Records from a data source
☆ ☆ ☆ ☆ ☆ ☆ ☆
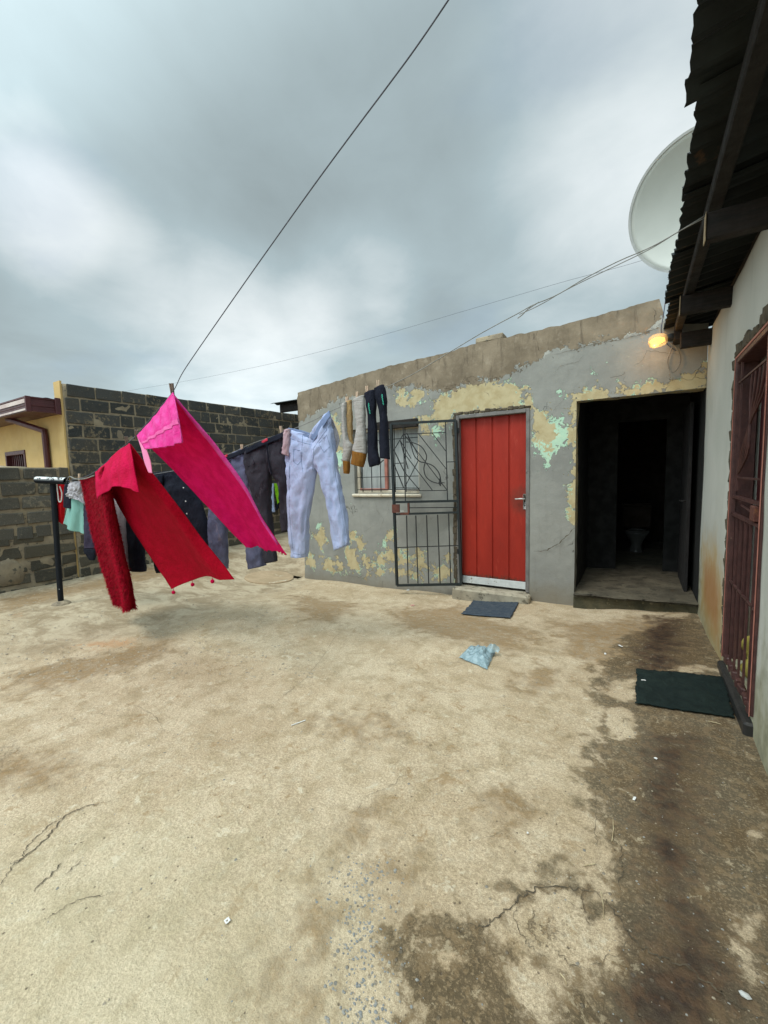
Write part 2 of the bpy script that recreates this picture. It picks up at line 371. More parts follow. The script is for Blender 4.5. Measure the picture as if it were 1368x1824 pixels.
def mat_block(name, a, b, mort):
    m, T = newmat(name); co = T.n('ShaderNodeTexCoord').outputs['Object']
    g = T.n('ShaderNodeNewGeometry').outputs['Random Per Island']
    n = T.noise(co, 16, 6, .7); f = T.noise(co, 120, 4, .7); bg = T.noise(co, 1.3, 5, .6)
    c = T.mix(T.ramp(g, 0, 1), a, b); c = T.mix(T.math('MULTIPLY', T.ramp(T.noise(co, 3, 5, .6), .45, .65), .5), c, tuple(x*.5+y_*.22 for x, y_ in zip(b, mort))); c = T.mix(T.math('MULTIPLY', T.ramp(f, .55, .7), .55), c, tuple(x*2.3 for x in b))
    c = T.mix(T.math('MULTIPLY', T.ramp(f, .45, .3), .6), c, (.018, .018, .018))
    c = T.mix(T.math('MULTIPLY', T.ramp(T.math('ADD', n, T.math('MULTIPLY', T.math('SUBTRACT', bg, .5), .6)), .57, .68), .85), c, mort)
    h = T.math('ADD', T.math('MULTIPLY', f, .6), n)
    out(T, finish(T, c, .95, h, 1.0, .012, 0, .15)); return m

def mat_wall_plain():
    m, T = newmat('pale_plaster'); co = T.n('ShaderNodeTexCoord').outputs['Object']
    n1 = T.noise(co, 1.4, 5, .6); n2 = T.noise(co, 11, 6, .6); n3 = T.noise(co, 80, 4, .6)
    st = T.noise(T.scalev(co, (5, 5, .5)), 3, 5, .6)
    c = T.mix(T.ramp(n1, .35, .65), (.53, .53, .485), (.46, .465, .42)); c = T.mix(T.math('MULTIPLY', T.ramp(st, .5, .8), .3), c, (.27, .27, .24))
    ch = T.ramp(T.noise(co, 9, 5, .7), .74, .76); c = T.mix(ch, c, (.48, .42, .31))
    ed = T.math('ADD', T.math('SUBTRACT', n2, .5), T.math('MULTIPLY', T.math('SUBTRACT', st, .5), .6))
    lo = T.ramp(T.math('ADD', T.attr('low'), T.math('MULTIPLY', ed, .5)), -.15, .35)
    c = T.mix(T.math('MULTIPLY', lo, .8), c, T.mix(T.ramp(n2, .4, .7), (.33, .30, .17), (.20, .185, .10)))
    ru = T.ramp(T.math('ADD', T.attr('rust'), T.math('MULTIPLY', ed, .35)), -.22, .24)
    c = T.mix(T.math('MULTIPLY', ru, .85), c, T.mix(T.ramp(T.attr('rust'), .0, .3), (.46, .30, .10), (.38, .17, .045)))
    out(T, finish(T, c, .85, T.math('ADD', T.math('MULTIPLY', n3, .3), n2), .35, .008, 0, .3)); return m

MT = {}
MT['facade'] = mat_facade(); MT['ground'] = mat_ground(); MT['pale'] = mat_wall_plain()
MT['block'] = mat_block('dark_block', (.042, .045, .045), (.075, .075, .071), (.22, .175, .115))
MT['block2'] = mat_block('weathered_block', (.072, .070, .062), (.12, .112, .095), (.24, .205, .15))
MT['rubble'] = mat_block('dirty_block', (.06, .056, .045), (.10, .088, .066), (.17, .14, .095))
MT['mortar'] = simple('mortar', (.30, .245, .165), (.21, .17, .12), 5, .95, 60, .8, .01, c3=(.10, .09, .07), t3=.58)
MT['mortar_dirty'] = simple('dirty_mortar', (.15, .125, .085), (.10, .085, .06), 5, .95, 60, .9, .012, c3=(.07, .06, .045), t3=.55)
MT['yellow'] = simple('yellow_plaster', (.56, .39, .16), (.50, .34, .14), 3, .85, 90, .25, .004)
MT['maroon'] = simple('maroon_metal', (.085, .022, .025), (.065, .018, .02), 5, .45, 60, .1, .002)
MT['gutter_light'] = simple('faded_gutter', (.58, .50, .47), (.46, .36, .34), 6, .5)
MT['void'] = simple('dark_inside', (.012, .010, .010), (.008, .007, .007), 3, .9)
MT['roofiron'] = simple('dark_roof_iron', (.016, .021, .021), (.010, .012, .012), 3, .75, 30, .3, .004, 0, .3, c3=(.06, .035, .02), t3=.66, s3=4)
MT['timber'] = simple('old_timber', (.018, .012, .009), (.008, .006, .005), 5, .85, 40, .8, .006, streak=(1, 14, 14), c3=(.06, .035, .02), t3=.66)
MT['timber_y'] = simple('old_purlin', (.012, .010, .008), (.007, .006, .005), 5, .85, 40, .8, .006, streak=(14, 1, 14), c3=(.035, .025, .018), t3=.68)
MT['cutend'] = simple('sawn_end', (.32, .24, .14), (.20, .14, .08), 14, .85, 90, .8, .005)
MT['red_door'] = simple('red_door_paint', (.40, .038, .022), (.33, .030, .018), 2.2, .5, 45, .15, .003, c3=(.24, .022, .014), t3=.66, s3=5, streak=(1.5, 1, .5))
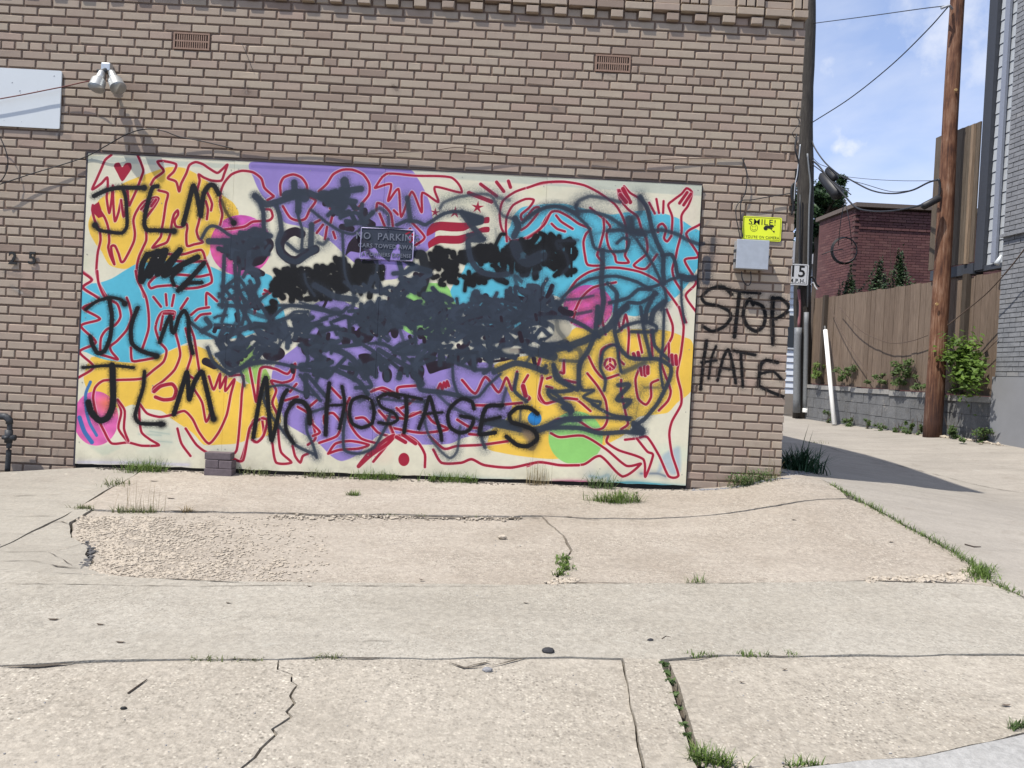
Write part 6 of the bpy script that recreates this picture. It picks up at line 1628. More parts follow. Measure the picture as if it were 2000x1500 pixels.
M_PLANK = wood('weathered_fence_wood', [(.150, .110, .082), (.174, .129, .097), (.200, .150, .113)])
M_SCREEN = wood('screen_wood', [(.115, .092, .07), (.135, .108, .083), (.158, .13, .10)])
YN, YF = 4.78, 10.15
wl_ = empty('retaining_wall', (*AP(YN)[:2], .8), 'low grey concrete block retaining wall below the wooden alley fence', 'retaining wall')
zt = lambda Y: 1.49 + (1.585 - 1.49) * (Y - YN) / (YF - YN)
core = MB(); 
for k in range(12):
    a, b_ = YN + (YF - YN) * k / 12, YN + (YF - YN) * (k + 1) / 12
    abox(core, a, b_ - .0005, .45, zt(b_) - .07, -.16, -.006)
core.build('core', mortar_mat('grey_mortar', (.10, .10, .10)), wl_)
Y = YN; cm_ = 0
for r in range(5):
    z1 = None
    Y = YN - (.2 if r % 2 else 0)
    while Y < YF:
        ya_, yb_ = max(Y, YN), min(Y + .40, YF)
        zt_ = zt((ya_ + yb_) / 2) - .065 - r * .203
        if yb_ - ya_ > .06 and zt_ > .6:
            mb = MB(); j = random.uniform(-.004, .004)
            abox(mb, ya_ + .005, yb_ - .005, zt_ - .194, zt_ + random.uniform(-.003, .002), -.05, .0 + j)
            mb.build('block', M_BLOCK, wl_)
        Y += .40
Y = YN
while Y < YF - .1:
    mb = MB(); Y2 = min(Y + 1.2, YF); abox(mb, Y + .004, Y2 - .004, zt(Y) - .062, zt(Y2), -.18, .022); mb.build('coping', M_CAP, wl_); Y = Y2
fe = empty('plank_fence', (*AP(YN, -.10)[:2], 1.5), 'tall weathered brown vertical plank fence standing on the grey retaining wall', 'fence')
zf = lambda Y: 3.30 + .10 * (Y - YN) / (YF - YN) - (.0)
Y = YN + .005; k = 0
while Y < YF - .03:
    w_ = .135 + random.uniform(-.004, .004)
    mb = MB(); j = random.uniform(-.006, .006)
    abox(mb, Y, Y + w_, zt(Y) + .03, zf(Y) + random.uniform(-.012, .012), -.105 + j, -.085 + j)
    mb.build('plank', M_PLANK, fe); Y += w_ + .006; k += 1
for px in (1886, 1612):
    p = at_alley(px, 620, -.05); mb = MB(); abox(mb, p.y - .045, p.y + .045, zt(p.y) + .02, zf(p.y) + .03, -.08, -.0); mb.build('post', wood('dark_post_wood', [(.07, .056, .045), (.08, .065, .05), (.09, .07, .055)]) if px == 1886 else bpy.data.materials['dark_post_wood'], fe)
mb = MB()
for z in (1.75, 2.5, 3.1): abox(mb, YN, YF, z, z + .09, -.15, -.1065)
mb.build('rail', M_PLANK, fe)

# grey house: painted brick, siding, render, dark corner post
M_GBRICK = None
def gbrick():
    m, nt, b = new_mat('grey_painted_brick'); T = NT(nt); P = T.pos()
    n = T.noise(P, 9, 6, .7); ge = T.n('ShaderNodeNewGeometry'); oi = T.n('ShaderNodeObjectInfo')
    rnd = T.math('FRACT', T.math('ADD', oi.outputs['Random'], ge.outputs['Random Per Island']))
    c = T.mix(T.ramp(n, [(.35, 0), (.68, 1)]), (.16, .165, .175), (.245, .25, .262))
    c = T.mix(T.ramp(rnd, [(.90, 0), (.97, .35)]), c, (.30, .29, .27))
    T.l(c, b.inputs['Base Color']); b.inputs['Roughness'].default_value = .7
    T.bump(T.noise(P, 40, 5), .5, .006, b); return m
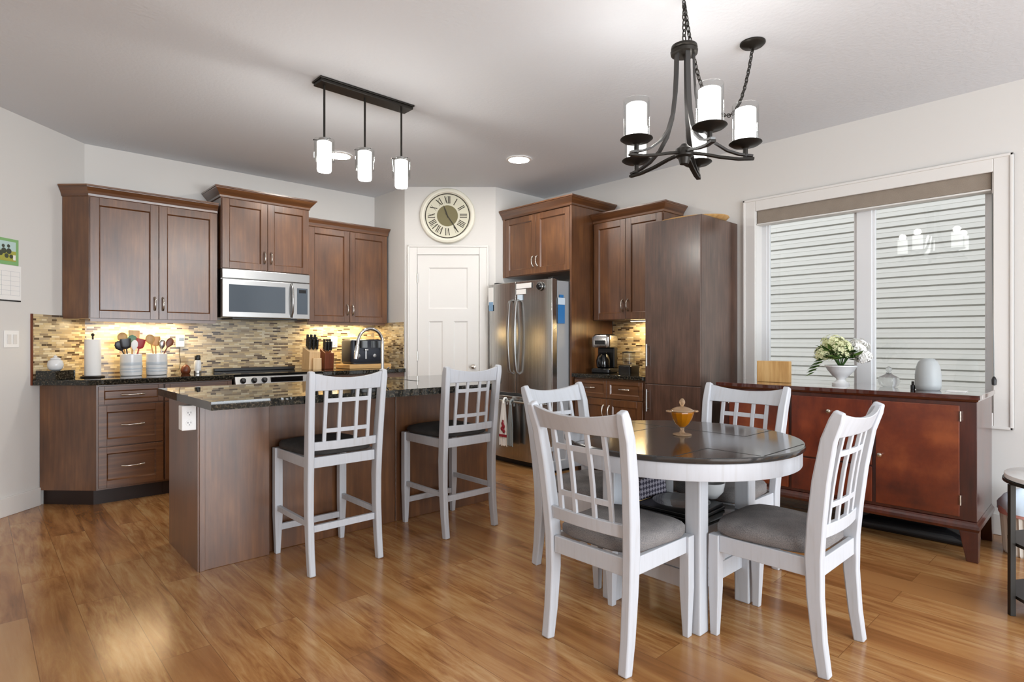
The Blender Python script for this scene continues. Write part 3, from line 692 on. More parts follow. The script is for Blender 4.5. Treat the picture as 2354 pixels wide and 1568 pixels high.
# ------------------------------------------------------------------ dining table
TX, TY = 2.412, 1.470
tb = thing('dining_table', 'round white pedestal dining table with charcoal wood top', 'table', (TX, TY, 0))
MB().lathe([(.520, .734), (.526, .737), (.530, .742), (.530, .756), (.526, .760), (.03, .760)], 72).build('tabletop', M['tabletop'], tb, smooth=40)
gv = MB(); E = .0006
def gline(x0, y0, x1, y1, wd=.006):
    if abs(x0 - x1) < 1e-6: gv.box(x0 - wd / 2, x0 + wd / 2, min(y0, y1), max(y0, y1), .7595, .7604)
    else: gv.box(min(x0, x1), max(x0, x1), y0 - wd / 2, y0 + wd / 2, .7595, .7604)
gline(.20, -.225, .20, .485); gline(.20, -.225, .475, -.225); gline(-.20, -.475, -.20, -.255); gline(-.19, -.485, .19, -.485); gline(-.46, -.255, -.20, -.255); gline(-.475, .215, .20, .215); gline(-.20, .215, -.20, .485)
gv.build('groove', M['groove'], tb)
n = 72
rs = lambda r0, z: [(r0 * math.cos(2 * PI * i / n), r0 * math.sin(2 * PI * i / n), z) for i in range(n)]
MB().rings([rs(.485, .668), rs(.516, .668), rs(.518, .672), rs(.518, .7335), rs(.485, .7335)], cap=False).build('apron', M['chair'], tb, smooth=40)
LG = .215
for a, b in ((-1, -1), (1, -1), (1, 1), (-1, 1)):
    MB().box(a * LG - .035, a * LG + .035, b * LG - .035, b * LG + .035, 0, .7335).build('leg', M['chair'], tb, bevel=.006)
pb = MB()
for k in range(4):
    pb.at(0, 0, 0, k * PI / 2)
    pb.box(-LG + .036, LG - .036, -LG - .004, -LG + .016, .16, .235)        # bottom rail
    pb.box(-LG + .036, LG - .036, -LG + .004, -LG + .012, .235, .40)
    pb.box(-LG + .036, -LG + .075, -LG - .004, -LG + .016, .235, .40).box(LG - .075, LG - .036, -LG - .004, -LG + .016, .235, .40)
    pb.box(-LG + .036, LG - .036, -LG - .004, -LG + .016, .385, .415)
    pb.box(-.02, .02, -LG - .002, -LG + .014, .235, .385)
pb.build('storage_box', M['chair'], tb, bevel=.002)
MB().box(-LG + .0, LG - .0, -LG + .0, LG - .0, .405, .425).build('shelf', M['tabletop'], tb, bevel=.003)
MB().box(-.30, .30, -.04, .04, .705, .7335).box(-.04, .04, -.30, .30, .705, .7335).build('top_brace', M['chair'], tb)
# things kept on the table's shelf
def shelf_item(o, l, c, g=None): return tag(o, l, c, g)
b = MB(); b.at(TX - .03, TY - .02, .4265, .04).box(-.15, .15, -.15, .15, 0, .014).box(-.145, .148, -.142, .145, .015, .030)
shelf_item(b.build('magazine_stack', M['black'], bevel=.003), 'dark folders stacked on the shelf under the table', 'magazine')
pl = MB().lathe([(.05, .457), (.07, .457), (.125, .470), (.128, .473), (.120, .473), (.07, .462), (.01, .462)], 28, (TX - .035, TY - .035))
shelf_item(pl.build('plate', M['crystal'], smooth=40), 'clear glass plate lying under the table', 'plate')
b = MB().at(TX - .02, TY + .145, .457, .0).rings([[(x, y, z) for x, y in ((-.11, -.025), (.11, -.025), (.11, .025), (-.11, .025))] for z in (0, .002)] + [[(-.10, -.02, .095), (.10, -.02, .095), (.10, .02, .095), (-.10, .02, .095)]])
shelf_item(b.build('napkin_roll', M['woven'], bevel=.02, seg=3), 'grey patterned napkin bundle under the table', 'napkin')
bl = MB().lathe([(.02, .457), (.035, .460), (.062, .492), (.070, .535), (.066, .535), (.055, .495), (.01, .47)], 24, (TX + .150, TY - .075))
shelf_item(bl.build('bowl', M['ceramic'], smooth=50), 'small white bowl on the shelf under the table, right of the near leg', 'bowl')

# amber glass compote
co = thing('candy_dish', 'amber glass lidded candy dish on the dining table', 'dish', (2.436, 1.466, .760))
MB().lathe([(.043, 0), (.045, .003), (.040, .007), (.014, .012), (.009, .022), (.010, .034), (.016, .040)], 10).build('foot', M['amberp'], co, smooth=20)
MB().lathe([(.016, .040), (.030, .052), (.046, .080), (.053, .104), (.052, .110), (.046, .110), (.040, .085), (.02, .055), (.006, .050)], 12).build('bowl', M['amber'], co, smooth=20)
for k in (-1, 1):
    MB().at(0, 0, 0, -PI / 4 + .05).tube([(k * (.060 + .012 * math.cos(2 * PI * i / 14)), .016 * math.sin(2 * PI * i / 14), .112) for i in range(14)], .0042, 6, closed=True).build('handle', M['amberp'], co, smooth=60)
lid = MB().lathe([(.055, .1115), (.055, .115), (.045, .122), (.028, .130), (.010, .134)], 16).build('lid', M['amberp'], co, smooth=30)
MB().lathe([(.006, .133), (.008, .140), (.014, .150), (.013, .160), (.006, .170), (.002, .172)], 12).build('finial', M['amberp'], lid, smooth=50)

# ------------------------------------------------------------------ sideboard
sb = thing('sideboard', 'long mahogany sideboard under the window with two doors and middle drawers', 'sideboard', (3.945, 2.0745, 0), RZ + .024)
SW, SD = 1.462, .555
MB().box(.0, SW, .012, SD, .215, .868).build('body', M['mahogd'], sb, bevel=.003)
MB().rings([[(-o_, .0 - o_, z), (SW + o_, -o_, z), (SW + o_, SD, z), (-o_, SD, z)] for o_, z in ((.0, .868), (.006, .870), (.010, .880), (.016, .882), (.016, .9035), (.0145, .905))]).build('top', M['mahogtop'], sb)
MB().rings([[(-o_, .0 - o_, z), (SW + o_, -o_, z), (SW + o_, SD, z), (-o_, SD, z)] for o_, z in ((.010, .165), (.014, .180), (.012, .195), (.004, .205), (.0, .215))]).build('base_molding', M['mahogd'], sb)
for lx in (.0, SW):
    for ly in (.0, SD):
        sx_ = 1 if lx == 0 else -1; sy_ = 1 if ly == 0 else -1
        c = lambda z, q: [(lx - sx_ * .008 + sx_ * a * q, ly - sy_ * .008 * (ly == 0) + sy_ * b_ * q, z) for a, b_ in ((0, 0), (.085, 0), (.085, .085), (0, .085))]
        MB().rings([c(0, .62), c(.10, .85), c(.165, 1.0)]).build('foot', M['mahogd'], sb, bevel=.003)
def sb_panel(name, x0, x1, z0, z1, knob, m=M['burl'], hinge=None):
    o = MB().box(x0, x1, -.004, .0115, z0, z1).build(name, m, sb, bevel=.003)
    if knob: MB().at(knob[0], -.004, knob[1], 0, PI / 2).lathe([(.008, 0), (.006, .008), (.007, .012), (.014, .018), (.013, .026), (.003, .030)], 14).build('knob', M['nickel'], o, smooth=50)
    if hinge is not None:
        for z in (.30, .76): MB().cyl((hinge, -.009, z), (hinge, -.009, z + .055), .005, 8).build('hinge', M['nickel'], o)
    return o
sb_panel('door', .075, .480, .235, .845, (.455, .525), hinge=.072); sb_panel('door', .985, 1.387, .235, .845, (1.01, .525), hinge=1.392)
for z0, z1, kz in ((.455, .845, .76), (.235, .445, .34)): sb_panel('drawer', .500, .965, z0, z1, (.732, kz), M['mahog'])
# under and on the sideboard
b = MB().at(4.33, 1.02, 0, .06)
b.rings([[(x, y, z) for x, y in ((-.13, -.32), (.13, -.28), (.13, .26), (-.12, .30))] for z in (0, .05)] + [[(-.10, -.22, .085), (.10, -.20, .08), (.10, .18, .09), (-.09, .2, .075)]])
tag(b.build('floor_mat_roll', M['black'], bevel=.02, seg=3), 'low black bundle on the floor beneath the sideboard', 'bag')

TP = .905
wb = MB().at(4.215, 1.800, TP, RZ + .03).box(-.115, .115, -.02, .02, 0, .152)
tag(wb.build('wooden_block', M['oak'], bevel=.004), 'rectangular pale wooden block at the left end of the sideboard', 'box')
ur = thing('planter', 'white footed urn holding flowers on the sideboard', 'planter', (4.29, 1.385, TP))
MB().lathe([(.052, 0), (.054, .012), (.038, .020), (.026, .034), (.030, .044), (.050, .060), (.078, .095), (.092, .118), (.098, .124), (.098, .132), (.088, .130), (.07, .105), (.01, .10)], 28).build('urn', M['ceramic'], ur, smooth=40)
MB().lathe([(.080, .112), (.04, .118), (.005, .12)], 20).build('soil', M['leafd'], ur)
rnd = random.Random(3)
fl = thing('flower_arrangement', 'cream hydrangea and green leaves in the white urn', 'flowers', (4.29, 1.385, TP + .131)); fl.scale = (1.28, 1.28, 1.22)
def leafmesh(mb, base, tip, wd):
    b_, t_ = Vector(base), Vector(tip); d_ = t_ - b_; sd = d_.cross(Vector((0, 0, 1)));
    if sd.length < 1e-4: sd = Vector((1, 0, 0))
    sd.normalize(); up = sd.cross(d_).normalized()
    m1 = b_ + d_ * .45 + up * wd * .35
    mb.add([tuple(b_), tuple(b_ + d_ * .4 + sd * wd), tuple(t_), tuple(b_ + d_ * .4 - sd * wd), tuple(m1)], [(0, 1, 4), (1, 2, 4), (2, 3, 4), (3, 0, 4)])
stm = MB()
for k in range(9):
    a = 2 * PI * k / 9; stm.tube([(.01 * math.cos(a), .01 * math.sin(a), -.0), (.05 * math.cos(a), .05 * math.sin(a), .07)], .003, 5)
stm.build('stem', M['leafd'], fl)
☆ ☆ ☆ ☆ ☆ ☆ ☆
◆ **Task instructions**: Restate word for word only the lines from where the entries begin through the one with "out(T, finish(T, c, .95, h, 1.0, .012, 0, .15));"; omit the pictures.

◆ **Task result**:
Write part 2 of the bpy script that recreates this picture. It picks up at line 371. More parts follow. The script is for Blender 4.5. Measure the picture as if it were 1368x1824 pixels.
def mat_block(name, a, b, mort):
    m, T = newmat(name); co = T.n('ShaderNodeTexCoord').outputs['Object']
    g = T.n('ShaderNodeNewGeometry').outputs['Random Per Island']
    n = T.noise(co, 16, 6, .7); f = T.noise(co, 120, 4, .7); bg = T.noise(co, 1.3, 5, .6)
    c = T.mix(T.ramp(g, 0, 1), a, b); c = T.mix(T.math('MULTIPLY', T.ramp(T.noise(co, 3, 5, .6), .45, .65), .5), c, tuple(x*.5+y_*.22 for x, y_ in zip(b, mort))); c = T.mix(T.math('MULTIPLY', T.ramp(f, .55, .7), .55), c, tuple(x*2.3 for x in b))
    c = T.mix(T.math('MULTIPLY', T.ramp(f, .45, .3), .6), c, (.018, .018, .018))
    c = T.mix(T.math('MULTIPLY', T.ramp(T.math('ADD', n, T.math('MULTIPLY', T.math('SUBTRACT', bg, .5), .6)), .57, .68), .85), c, mort)
    h = T.math('ADD', T.math('MULTIPLY', f, .6), n)
    out(T, finish(T, c, .95, h, 1.0, .012, 0, .15)); return m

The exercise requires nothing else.